Friday, July 22, 2011

07/22/2011 - Little River

Launch: Bayou la Batre Public Launch
Launch Cost: Free
Destination: Explore Little River and also Grand Bayou. The trip (my first) up Little River was well worth it. To paddle all the way up Little River is an 8 mile round trip from Bayou La Batre. The paddle up Grand Bayou was a waste of time.
Distance: 18 miles (round trip)
Paddle time: 6-1/2 hours
Weather: 80-90 degrees. Winds variable with occasional gusts during storms. Current was minimal, tide was going out with minimal change. Water temp about 86 degrees. Seas 1 at the start and eventually slicking off.
Caution Note: Portersville Bay (Mississippi Sound) is open water and strong winds can create choppy seas. Take a spray skirt!
GPS Track: To view or download the GPS track of this trip, Click Here.

Header image is a photo of yet another storm. This one produced lightning. Time to get off the water!

1) Photomerge of a wild looking sunrise as seen from Portersville Bay. If you squint at the distant horizon on the right side of the photo, you can see a couple of kayakers who were fishing. This was a superb sunrise.

2) There was typical low growth grasses and needle rush in the salt marsh near the entrance to Little River. I was surprised to see an alligator in this area. Saw quite a few alligators today.

3) After about a mile up Little River, the salt marsh grasses are replaced by a low pine tree savannah with palmettos - part of the Grand Bay Swamp.

4) Further up Little River is a forest of dead pine trees. Little River is quiet little jewel, beautiful, and very clean. Only saw one RV home - the rest is all nature.

5) Based on the forecast, I brought the umbrella and it came in handy a few times during brief showers.

6) This is a salt flat area with a lot of crab activity. Crabs create tiny sand balls as they clean the sand. The balls help them identify what sand has been cleaned and what needs to be cleaned.

7) The sun finally came out (along with the heat) and the waters slicked off making for a pleasantly hot paddle.
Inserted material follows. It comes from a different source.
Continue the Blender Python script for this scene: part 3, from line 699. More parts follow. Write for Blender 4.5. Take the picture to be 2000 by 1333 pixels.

8) Sometimes distant storms made the horizon blend in together so it was hard to tell where the water ended and the sky began.

9) What you see here is a double row of wave attenuator units that is part of the Little Bay Marsh Restoration Project. The attenuators help protect the Little Bay area, now restored, which was devastated (washed away) by Hurricane Katrina.

10) If you like birding, the area behind these wave attenuators provide sanctuary to a wide variety of shore birds. Take your binoculars.

11) This oyster catcher can thank the Alabama Department of Conservation and Natural Resources and Volkert Engineering for its restored habitat.

12) A tern speaking ternese and roughly translated it said, "It is hot."

13) A tenth of a mile up Bayou La Batre River a multitude of little crabs were cleaning the sand, at least the area that wasn't covered with trash.

 14) Of course, when it comes to Bayou La Batre, much of the shoreline will be trashy.